YOUR TASK:
Using the data below, return the stretch from the line that contains "0.38, 0.4, bump=(90, 0.1, 0.0004))" through the line that contains "0.23, 0.2), 1))", both included, exactly as it stands and nothing beyond it.

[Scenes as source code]
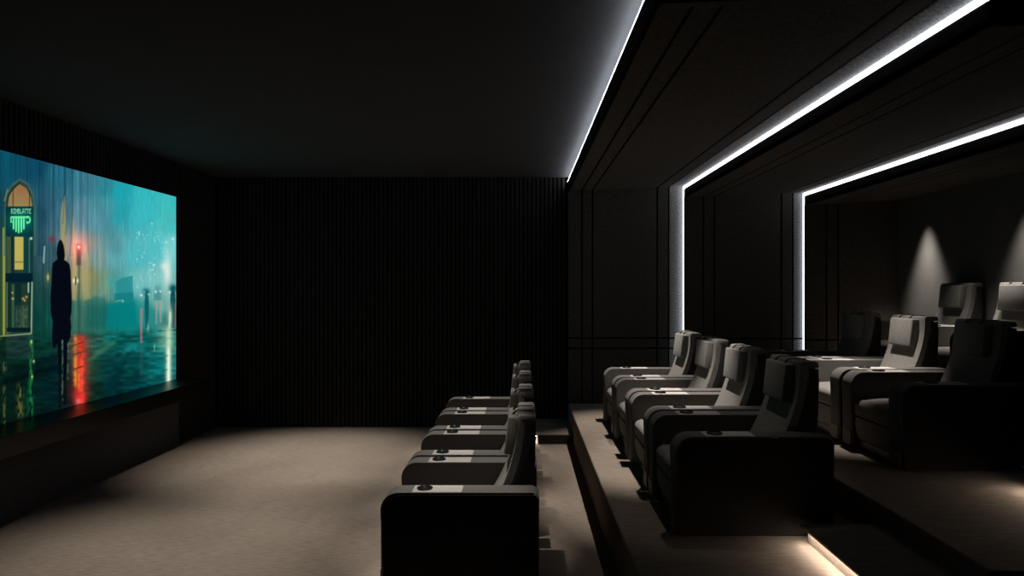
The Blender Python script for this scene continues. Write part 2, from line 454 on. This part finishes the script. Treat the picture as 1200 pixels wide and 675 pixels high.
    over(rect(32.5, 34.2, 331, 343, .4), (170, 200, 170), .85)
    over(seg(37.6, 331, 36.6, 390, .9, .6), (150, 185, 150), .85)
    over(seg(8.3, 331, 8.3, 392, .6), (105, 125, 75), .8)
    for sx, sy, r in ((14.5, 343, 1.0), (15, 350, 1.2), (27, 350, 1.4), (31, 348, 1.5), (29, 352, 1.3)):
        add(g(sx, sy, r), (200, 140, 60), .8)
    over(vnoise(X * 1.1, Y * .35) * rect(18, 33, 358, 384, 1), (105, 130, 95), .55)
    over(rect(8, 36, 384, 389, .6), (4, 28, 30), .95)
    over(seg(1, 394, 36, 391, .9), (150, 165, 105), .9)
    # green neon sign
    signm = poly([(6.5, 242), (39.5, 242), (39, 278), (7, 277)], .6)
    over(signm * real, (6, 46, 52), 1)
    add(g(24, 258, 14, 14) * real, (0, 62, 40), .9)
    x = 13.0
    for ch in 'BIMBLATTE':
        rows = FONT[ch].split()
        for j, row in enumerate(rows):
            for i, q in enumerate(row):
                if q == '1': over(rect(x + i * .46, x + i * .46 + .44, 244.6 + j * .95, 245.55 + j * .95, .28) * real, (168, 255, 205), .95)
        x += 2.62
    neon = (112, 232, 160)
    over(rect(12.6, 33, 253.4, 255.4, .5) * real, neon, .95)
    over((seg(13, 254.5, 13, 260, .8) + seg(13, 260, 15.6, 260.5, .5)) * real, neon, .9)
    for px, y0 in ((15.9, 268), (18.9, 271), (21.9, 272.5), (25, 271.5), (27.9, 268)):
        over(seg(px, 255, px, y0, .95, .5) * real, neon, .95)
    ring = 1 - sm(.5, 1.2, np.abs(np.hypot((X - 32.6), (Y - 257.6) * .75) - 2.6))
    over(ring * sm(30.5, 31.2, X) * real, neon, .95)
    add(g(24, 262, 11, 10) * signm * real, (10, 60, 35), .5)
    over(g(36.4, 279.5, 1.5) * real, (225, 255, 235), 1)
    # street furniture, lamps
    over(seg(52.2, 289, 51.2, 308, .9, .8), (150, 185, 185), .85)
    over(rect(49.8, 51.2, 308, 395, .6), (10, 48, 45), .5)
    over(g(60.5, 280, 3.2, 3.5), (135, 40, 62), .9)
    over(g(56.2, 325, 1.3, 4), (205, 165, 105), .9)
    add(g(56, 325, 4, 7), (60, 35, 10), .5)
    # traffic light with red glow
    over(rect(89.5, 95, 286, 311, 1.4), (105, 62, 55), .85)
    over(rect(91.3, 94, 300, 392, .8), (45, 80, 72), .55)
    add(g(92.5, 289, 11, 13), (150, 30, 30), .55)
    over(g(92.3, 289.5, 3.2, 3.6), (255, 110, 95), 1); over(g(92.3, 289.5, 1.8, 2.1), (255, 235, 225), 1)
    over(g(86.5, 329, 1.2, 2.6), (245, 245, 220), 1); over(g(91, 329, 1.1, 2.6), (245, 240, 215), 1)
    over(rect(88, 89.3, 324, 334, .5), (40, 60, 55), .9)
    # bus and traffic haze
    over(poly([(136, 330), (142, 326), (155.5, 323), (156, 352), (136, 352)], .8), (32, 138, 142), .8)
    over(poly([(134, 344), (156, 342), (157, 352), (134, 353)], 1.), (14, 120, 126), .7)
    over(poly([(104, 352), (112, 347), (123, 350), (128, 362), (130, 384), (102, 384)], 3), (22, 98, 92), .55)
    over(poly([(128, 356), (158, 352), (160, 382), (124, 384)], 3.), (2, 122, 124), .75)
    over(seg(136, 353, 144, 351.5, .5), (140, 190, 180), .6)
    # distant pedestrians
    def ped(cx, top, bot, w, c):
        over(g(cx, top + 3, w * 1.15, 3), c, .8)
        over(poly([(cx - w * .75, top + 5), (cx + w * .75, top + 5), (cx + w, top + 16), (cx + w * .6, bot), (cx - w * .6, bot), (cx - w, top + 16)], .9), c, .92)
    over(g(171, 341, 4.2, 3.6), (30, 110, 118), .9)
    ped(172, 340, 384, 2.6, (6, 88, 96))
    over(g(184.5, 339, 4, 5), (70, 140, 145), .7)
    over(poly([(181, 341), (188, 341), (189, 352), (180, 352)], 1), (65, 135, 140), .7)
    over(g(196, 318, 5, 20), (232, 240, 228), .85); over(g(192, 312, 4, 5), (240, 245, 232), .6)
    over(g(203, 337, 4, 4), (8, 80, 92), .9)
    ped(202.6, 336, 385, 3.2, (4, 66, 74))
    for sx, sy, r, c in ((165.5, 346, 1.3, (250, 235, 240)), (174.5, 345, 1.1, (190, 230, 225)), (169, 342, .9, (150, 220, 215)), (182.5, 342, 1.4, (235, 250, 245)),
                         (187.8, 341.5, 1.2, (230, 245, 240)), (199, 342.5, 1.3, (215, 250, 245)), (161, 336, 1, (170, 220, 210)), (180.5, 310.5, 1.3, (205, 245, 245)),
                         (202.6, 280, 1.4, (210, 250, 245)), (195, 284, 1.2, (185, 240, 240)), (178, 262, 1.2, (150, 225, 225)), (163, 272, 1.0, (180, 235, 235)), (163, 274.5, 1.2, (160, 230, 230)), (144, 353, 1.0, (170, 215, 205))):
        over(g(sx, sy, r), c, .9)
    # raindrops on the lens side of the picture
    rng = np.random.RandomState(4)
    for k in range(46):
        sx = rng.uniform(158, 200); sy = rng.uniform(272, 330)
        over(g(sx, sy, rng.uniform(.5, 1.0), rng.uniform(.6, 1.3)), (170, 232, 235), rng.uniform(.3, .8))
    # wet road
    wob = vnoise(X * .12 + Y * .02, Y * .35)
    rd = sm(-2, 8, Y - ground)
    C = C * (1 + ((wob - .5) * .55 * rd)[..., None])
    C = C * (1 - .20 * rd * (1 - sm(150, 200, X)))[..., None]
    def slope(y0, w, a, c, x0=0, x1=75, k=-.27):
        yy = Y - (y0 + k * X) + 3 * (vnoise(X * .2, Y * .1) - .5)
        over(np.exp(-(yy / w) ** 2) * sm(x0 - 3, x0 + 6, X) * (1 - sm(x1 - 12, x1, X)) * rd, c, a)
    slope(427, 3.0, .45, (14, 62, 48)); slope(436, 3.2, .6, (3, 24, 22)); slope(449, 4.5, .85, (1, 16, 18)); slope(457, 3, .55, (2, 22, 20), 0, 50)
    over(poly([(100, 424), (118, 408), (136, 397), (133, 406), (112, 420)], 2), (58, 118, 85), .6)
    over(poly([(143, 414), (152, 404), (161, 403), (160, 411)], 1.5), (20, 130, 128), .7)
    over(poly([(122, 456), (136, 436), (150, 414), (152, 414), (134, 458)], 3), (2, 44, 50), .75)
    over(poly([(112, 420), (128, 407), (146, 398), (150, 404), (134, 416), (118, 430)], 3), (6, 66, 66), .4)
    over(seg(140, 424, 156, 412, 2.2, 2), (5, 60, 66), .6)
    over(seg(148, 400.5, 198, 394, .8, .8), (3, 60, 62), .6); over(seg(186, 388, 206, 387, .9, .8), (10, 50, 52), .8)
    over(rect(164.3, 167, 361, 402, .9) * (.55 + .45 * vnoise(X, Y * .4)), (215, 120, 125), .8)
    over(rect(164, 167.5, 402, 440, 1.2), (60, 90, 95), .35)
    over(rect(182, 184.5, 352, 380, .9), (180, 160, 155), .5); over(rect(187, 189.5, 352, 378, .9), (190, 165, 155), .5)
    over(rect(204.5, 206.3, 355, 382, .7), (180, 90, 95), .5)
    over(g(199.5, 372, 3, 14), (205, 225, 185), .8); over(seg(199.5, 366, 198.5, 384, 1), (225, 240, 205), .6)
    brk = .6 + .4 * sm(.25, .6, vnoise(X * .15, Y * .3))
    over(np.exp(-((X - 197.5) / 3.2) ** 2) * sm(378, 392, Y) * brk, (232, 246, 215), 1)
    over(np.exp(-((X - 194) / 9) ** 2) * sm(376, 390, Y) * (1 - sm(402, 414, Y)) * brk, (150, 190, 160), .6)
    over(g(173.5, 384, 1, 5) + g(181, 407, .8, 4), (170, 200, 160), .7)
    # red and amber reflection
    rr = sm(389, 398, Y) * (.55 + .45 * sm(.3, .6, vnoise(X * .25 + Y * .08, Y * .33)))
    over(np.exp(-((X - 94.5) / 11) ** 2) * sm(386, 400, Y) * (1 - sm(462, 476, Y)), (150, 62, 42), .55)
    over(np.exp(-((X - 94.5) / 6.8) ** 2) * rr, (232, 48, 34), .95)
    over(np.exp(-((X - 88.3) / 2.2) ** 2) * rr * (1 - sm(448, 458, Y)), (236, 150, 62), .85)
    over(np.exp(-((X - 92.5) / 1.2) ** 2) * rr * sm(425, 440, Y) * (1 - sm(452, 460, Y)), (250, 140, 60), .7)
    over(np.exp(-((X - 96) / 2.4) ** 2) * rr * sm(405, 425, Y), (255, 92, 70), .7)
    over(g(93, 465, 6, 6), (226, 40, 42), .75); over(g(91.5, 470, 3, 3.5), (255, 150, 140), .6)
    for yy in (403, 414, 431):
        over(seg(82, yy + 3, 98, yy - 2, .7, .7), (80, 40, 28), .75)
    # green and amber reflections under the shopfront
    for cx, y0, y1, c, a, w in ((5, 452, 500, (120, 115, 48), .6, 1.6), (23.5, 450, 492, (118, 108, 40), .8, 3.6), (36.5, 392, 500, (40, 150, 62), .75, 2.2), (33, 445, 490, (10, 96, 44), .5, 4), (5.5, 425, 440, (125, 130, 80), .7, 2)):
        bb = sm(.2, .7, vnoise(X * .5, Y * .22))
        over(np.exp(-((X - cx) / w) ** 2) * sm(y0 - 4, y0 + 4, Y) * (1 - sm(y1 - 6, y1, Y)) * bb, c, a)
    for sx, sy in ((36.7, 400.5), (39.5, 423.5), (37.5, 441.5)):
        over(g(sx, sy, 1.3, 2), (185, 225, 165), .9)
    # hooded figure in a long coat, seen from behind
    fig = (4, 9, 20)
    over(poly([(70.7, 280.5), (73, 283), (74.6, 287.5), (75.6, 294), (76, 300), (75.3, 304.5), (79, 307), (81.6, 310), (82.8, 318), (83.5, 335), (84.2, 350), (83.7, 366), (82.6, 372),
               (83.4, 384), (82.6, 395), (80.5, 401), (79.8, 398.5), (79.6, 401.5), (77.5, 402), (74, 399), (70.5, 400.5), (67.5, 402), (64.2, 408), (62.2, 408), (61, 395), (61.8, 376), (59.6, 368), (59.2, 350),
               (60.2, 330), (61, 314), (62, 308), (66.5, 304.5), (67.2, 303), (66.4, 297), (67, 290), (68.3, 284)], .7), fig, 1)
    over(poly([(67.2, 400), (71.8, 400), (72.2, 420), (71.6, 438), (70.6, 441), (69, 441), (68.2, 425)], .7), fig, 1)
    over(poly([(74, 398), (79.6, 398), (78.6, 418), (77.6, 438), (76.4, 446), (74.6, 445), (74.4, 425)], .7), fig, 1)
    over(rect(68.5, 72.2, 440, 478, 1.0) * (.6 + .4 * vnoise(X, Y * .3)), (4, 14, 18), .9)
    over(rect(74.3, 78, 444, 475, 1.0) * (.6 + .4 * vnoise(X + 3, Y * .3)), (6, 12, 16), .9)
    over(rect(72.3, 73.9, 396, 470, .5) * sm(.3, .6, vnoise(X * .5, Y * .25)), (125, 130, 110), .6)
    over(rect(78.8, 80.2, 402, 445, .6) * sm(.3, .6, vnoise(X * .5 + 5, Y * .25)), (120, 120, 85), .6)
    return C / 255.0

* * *

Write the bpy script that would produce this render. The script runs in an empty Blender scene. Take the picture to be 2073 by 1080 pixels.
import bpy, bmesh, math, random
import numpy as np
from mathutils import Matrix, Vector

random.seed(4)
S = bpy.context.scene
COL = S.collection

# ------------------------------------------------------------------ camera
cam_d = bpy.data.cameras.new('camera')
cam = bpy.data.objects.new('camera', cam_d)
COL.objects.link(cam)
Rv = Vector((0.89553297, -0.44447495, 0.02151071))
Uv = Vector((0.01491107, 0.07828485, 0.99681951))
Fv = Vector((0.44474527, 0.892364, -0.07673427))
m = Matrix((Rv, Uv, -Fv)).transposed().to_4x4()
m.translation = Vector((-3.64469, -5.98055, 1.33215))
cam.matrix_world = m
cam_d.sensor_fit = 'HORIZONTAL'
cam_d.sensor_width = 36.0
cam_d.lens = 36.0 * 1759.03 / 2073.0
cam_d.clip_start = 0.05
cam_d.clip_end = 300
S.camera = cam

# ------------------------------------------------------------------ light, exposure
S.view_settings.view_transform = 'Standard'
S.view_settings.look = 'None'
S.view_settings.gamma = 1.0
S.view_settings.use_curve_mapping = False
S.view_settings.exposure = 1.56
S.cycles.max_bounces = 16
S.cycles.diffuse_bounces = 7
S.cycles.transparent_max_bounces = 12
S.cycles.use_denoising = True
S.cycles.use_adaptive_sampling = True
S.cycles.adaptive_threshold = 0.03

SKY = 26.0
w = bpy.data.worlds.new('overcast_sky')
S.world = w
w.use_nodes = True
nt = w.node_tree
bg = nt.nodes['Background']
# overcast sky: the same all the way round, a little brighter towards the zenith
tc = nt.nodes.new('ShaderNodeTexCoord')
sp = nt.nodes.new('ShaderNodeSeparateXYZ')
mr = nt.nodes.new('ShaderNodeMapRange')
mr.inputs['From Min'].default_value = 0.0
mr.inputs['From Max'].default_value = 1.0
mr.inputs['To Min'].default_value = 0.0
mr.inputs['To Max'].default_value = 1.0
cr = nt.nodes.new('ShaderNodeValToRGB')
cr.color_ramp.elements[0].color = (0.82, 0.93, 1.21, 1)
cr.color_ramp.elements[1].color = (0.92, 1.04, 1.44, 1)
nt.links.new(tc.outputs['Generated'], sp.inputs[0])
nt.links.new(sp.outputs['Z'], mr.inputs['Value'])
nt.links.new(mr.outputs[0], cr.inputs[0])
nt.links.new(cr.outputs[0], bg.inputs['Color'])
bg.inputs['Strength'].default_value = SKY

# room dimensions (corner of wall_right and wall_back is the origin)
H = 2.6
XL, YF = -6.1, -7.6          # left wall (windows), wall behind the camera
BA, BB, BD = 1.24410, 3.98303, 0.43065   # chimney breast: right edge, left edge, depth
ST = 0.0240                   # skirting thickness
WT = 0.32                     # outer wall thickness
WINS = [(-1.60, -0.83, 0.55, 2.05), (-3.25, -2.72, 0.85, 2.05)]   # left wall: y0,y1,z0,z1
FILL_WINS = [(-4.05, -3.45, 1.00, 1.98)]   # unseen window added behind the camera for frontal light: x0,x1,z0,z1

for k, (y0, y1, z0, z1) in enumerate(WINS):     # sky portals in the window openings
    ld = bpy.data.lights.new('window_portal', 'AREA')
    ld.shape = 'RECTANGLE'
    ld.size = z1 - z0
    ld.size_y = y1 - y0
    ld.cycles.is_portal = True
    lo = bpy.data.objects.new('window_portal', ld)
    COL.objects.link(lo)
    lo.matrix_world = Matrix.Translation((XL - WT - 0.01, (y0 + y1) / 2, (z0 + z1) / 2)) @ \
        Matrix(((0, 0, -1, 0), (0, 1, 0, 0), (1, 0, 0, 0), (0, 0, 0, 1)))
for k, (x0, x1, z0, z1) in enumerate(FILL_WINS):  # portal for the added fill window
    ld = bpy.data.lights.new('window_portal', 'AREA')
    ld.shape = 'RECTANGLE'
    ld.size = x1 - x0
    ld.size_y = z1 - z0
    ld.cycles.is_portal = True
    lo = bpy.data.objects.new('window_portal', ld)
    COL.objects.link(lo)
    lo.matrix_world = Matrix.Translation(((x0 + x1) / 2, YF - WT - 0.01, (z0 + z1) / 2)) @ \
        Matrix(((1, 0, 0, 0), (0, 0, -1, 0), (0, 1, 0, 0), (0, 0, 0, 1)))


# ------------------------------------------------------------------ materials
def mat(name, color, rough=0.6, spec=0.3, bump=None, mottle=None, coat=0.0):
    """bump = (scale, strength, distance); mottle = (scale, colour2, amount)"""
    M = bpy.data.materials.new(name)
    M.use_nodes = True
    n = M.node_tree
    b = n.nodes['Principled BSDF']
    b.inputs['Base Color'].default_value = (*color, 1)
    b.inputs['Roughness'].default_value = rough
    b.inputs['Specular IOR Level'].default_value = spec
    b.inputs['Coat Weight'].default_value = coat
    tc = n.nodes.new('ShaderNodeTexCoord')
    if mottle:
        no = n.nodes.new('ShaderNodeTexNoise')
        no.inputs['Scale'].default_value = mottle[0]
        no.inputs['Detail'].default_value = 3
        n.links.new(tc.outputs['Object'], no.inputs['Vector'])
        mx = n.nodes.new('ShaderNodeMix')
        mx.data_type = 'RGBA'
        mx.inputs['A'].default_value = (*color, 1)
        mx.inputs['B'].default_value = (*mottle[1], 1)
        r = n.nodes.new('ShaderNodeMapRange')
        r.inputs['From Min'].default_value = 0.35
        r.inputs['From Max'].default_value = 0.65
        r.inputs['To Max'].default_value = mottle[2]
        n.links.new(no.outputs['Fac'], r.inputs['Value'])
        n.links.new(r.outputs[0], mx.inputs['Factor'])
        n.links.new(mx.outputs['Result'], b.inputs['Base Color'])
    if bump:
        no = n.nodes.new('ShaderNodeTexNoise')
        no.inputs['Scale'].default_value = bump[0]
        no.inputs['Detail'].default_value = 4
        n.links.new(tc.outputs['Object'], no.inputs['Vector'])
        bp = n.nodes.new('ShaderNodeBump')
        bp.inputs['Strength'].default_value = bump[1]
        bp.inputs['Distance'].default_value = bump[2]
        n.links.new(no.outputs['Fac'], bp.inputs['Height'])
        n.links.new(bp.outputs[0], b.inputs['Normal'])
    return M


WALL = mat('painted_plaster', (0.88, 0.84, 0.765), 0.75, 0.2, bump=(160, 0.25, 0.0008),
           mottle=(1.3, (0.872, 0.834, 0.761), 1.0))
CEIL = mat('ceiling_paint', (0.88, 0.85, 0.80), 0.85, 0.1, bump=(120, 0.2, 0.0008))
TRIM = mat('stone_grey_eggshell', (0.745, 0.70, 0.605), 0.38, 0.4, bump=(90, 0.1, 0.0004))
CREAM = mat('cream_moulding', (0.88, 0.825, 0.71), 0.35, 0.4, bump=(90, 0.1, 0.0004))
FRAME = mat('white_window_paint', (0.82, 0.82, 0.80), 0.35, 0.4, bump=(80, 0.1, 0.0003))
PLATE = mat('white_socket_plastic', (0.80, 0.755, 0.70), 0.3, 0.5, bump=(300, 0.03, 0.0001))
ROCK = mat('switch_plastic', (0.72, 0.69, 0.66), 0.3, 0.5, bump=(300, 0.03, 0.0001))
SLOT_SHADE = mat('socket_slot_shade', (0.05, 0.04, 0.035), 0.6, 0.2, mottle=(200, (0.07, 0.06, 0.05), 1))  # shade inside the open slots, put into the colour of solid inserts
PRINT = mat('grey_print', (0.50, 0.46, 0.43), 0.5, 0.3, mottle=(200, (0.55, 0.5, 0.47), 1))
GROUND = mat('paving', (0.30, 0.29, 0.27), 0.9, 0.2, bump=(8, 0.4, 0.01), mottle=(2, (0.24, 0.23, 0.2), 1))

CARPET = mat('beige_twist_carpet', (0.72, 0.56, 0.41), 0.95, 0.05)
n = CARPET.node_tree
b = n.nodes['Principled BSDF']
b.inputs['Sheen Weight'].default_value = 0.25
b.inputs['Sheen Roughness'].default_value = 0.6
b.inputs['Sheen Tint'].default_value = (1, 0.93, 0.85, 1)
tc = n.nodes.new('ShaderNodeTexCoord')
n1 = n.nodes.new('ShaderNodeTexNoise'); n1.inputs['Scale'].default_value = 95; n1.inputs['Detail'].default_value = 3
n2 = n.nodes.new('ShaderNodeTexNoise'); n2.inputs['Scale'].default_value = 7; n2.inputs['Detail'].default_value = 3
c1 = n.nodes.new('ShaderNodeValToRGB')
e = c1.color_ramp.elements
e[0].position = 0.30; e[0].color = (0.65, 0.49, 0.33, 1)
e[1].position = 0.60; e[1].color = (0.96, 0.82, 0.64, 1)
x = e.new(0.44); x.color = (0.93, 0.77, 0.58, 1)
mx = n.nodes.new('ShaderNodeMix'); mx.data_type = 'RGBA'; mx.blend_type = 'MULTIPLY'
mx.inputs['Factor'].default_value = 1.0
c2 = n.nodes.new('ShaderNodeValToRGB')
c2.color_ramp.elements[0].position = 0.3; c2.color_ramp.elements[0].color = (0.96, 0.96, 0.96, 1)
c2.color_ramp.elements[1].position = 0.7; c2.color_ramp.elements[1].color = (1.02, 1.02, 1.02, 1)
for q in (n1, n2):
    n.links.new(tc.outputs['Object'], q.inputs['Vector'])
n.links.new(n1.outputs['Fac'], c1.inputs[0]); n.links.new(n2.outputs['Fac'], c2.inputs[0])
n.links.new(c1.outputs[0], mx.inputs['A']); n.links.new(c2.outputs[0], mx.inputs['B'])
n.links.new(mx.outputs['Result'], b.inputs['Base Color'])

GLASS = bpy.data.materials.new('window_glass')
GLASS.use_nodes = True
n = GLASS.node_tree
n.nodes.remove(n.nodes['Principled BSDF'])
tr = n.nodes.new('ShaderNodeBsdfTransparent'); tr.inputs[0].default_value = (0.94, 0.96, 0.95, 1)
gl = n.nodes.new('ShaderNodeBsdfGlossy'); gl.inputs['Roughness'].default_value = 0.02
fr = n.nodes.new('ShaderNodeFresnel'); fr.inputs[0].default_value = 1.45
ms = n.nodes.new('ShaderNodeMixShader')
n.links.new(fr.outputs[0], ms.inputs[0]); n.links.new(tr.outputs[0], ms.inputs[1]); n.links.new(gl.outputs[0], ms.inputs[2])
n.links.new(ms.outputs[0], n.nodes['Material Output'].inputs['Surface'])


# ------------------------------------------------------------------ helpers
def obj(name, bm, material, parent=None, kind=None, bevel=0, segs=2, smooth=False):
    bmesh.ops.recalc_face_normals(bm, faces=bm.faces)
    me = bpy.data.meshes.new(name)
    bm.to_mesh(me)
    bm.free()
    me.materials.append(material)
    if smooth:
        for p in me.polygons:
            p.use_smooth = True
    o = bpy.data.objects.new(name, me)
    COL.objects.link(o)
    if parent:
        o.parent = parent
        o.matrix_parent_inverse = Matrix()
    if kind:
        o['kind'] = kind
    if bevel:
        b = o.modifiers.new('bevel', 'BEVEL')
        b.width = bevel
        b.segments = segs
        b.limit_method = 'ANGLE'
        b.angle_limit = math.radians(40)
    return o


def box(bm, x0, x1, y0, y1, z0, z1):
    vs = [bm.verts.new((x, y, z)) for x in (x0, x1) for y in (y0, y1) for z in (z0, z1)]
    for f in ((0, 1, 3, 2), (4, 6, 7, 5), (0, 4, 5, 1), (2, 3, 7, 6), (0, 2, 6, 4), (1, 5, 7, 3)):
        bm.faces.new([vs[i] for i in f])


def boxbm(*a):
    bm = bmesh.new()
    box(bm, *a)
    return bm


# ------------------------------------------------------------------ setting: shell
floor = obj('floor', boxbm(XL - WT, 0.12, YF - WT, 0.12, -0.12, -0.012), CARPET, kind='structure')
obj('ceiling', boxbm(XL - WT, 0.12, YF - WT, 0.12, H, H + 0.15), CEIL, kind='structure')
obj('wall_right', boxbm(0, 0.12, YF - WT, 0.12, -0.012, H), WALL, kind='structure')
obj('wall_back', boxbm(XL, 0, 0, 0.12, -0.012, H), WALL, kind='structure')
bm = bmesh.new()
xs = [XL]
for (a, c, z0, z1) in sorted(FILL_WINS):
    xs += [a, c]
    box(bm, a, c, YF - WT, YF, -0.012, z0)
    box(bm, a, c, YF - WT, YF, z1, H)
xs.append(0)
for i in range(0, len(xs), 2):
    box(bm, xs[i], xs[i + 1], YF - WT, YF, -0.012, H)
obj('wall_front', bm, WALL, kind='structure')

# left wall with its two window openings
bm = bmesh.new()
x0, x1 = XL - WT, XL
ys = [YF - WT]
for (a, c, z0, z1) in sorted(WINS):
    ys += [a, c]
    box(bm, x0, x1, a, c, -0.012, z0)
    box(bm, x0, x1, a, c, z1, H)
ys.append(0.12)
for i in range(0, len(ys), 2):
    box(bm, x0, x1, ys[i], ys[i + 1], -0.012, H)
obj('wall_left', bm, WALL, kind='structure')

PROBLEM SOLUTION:
TRIM = mat('stone_grey_eggshell', (0.745, 0.70, 0.605), 0.38, 0.4, bump=(90, 0.1, 0.0004))
CREAM = mat('cream_moulding', (0.88, 0.825, 0.71), 0.35, 0.4, bump=(90, 0.1, 0.0004))
FRAME = mat('white_window_paint', (0.82, 0.82, 0.80), 0.35, 0.4, bump=(80, 0.1, 0.0003))
PLATE = mat('white_socket_plastic', (0.80, 0.755, 0.70), 0.3, 0.5, bump=(300, 0.03, 0.0001))
ROCK = mat('switch_plastic', (0.72, 0.69, 0.66), 0.3, 0.5, bump=(300, 0.03, 0.0001))
SLOT_SHADE = mat('socket_slot_shade', (0.05, 0.04, 0.035), 0.6, 0.2, mottle=(200, (0.07, 0.06, 0.05), 1))  # shade inside the open slots, put into the colour of solid inserts
PRINT = mat('grey_print', (0.50, 0.46, 0.43), 0.5, 0.3, mottle=(200, (0.55, 0.5, 0.47), 1))
GROUND = mat('paving', (0.30, 0.29, 0.27), 0.9, 0.2, bump=(8, 0.4, 0.01), mottle=(2, (0.24, 0.23, 0.2), 1))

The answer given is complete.